Cécile (cecile_c) wrote,
Cécile
cecile_c

Nesting season

A few days ago, we had an unusual guest while having lunch on the balcony. A robin perched right next to us with insect legs dangling from its bill, and watched us without moving for a while. I didn't move, either (I was sitting under the jasmine, next to the wall), and so we just faced each other for a few minutes. Eventually, it swallowed its prey and moved under a clump of leaves while I wasn't looking. I thought it had left and got up; a mistake, since I ended up frightening it and it flew right into the flat. To add insult to injury, it spent the next few minutes trying to fly away through a closed window... but eventually found the way, and left.

We saw it again the next couple of days, peering at us from the opening of a small bird shelter we put up on the wall, in the jasmine. Then we saw it come and go, often with insects or slugs in its bill. And then, as we were giving the bedroom a fresh coat of paint during a nesting season of our own... my boyfriend noticed unusual activity in the bird shelter.

Turns out that a pair of robins had actually built a nest there. Since these birds are amazing at discretion, we hadn't noticed anything until the chicks were so big they almost crowded each other out of the shelter; at that point, however, they had to stick their heads out to demand food, and we could see three or four of them vying for their parents' attention, with a loud rattling cry. That was just three days ago... and this morning, we found that one of them had fallen on the balcony. We just closed the door and did nothing (picking up fallen chicks does more harm than good, as it's quite normal for juveniles to fall off the nest), and indeed, a quick glance revealed that the nest was empty. They had all flown away.
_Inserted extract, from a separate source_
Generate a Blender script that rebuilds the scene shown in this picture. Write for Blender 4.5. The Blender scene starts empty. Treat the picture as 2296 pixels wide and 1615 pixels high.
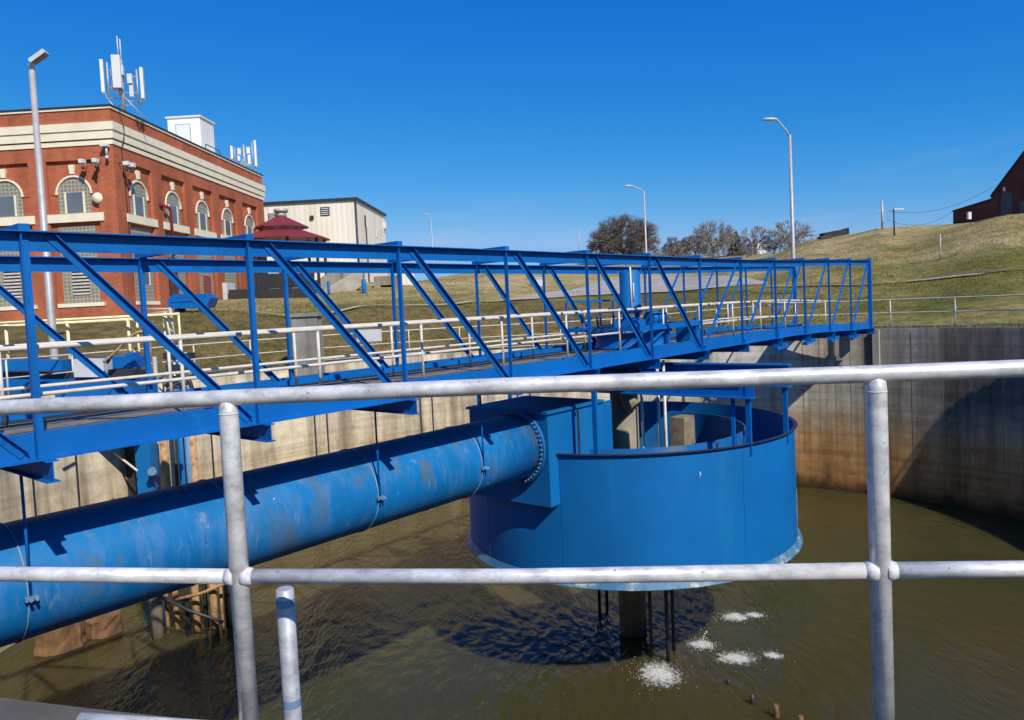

We saw them again a couple of times, stretching their wings and chirping for their parents. In a few days, they won't come back to say hello. It's a harsh life out there for young robins, and it's not unusual for an entire brood to die before they've reached adulthood. I only hope they find the way to the nest while they still need it. If they make it, there will be fresh butter and dried worms waiting for them on the balcony this winter.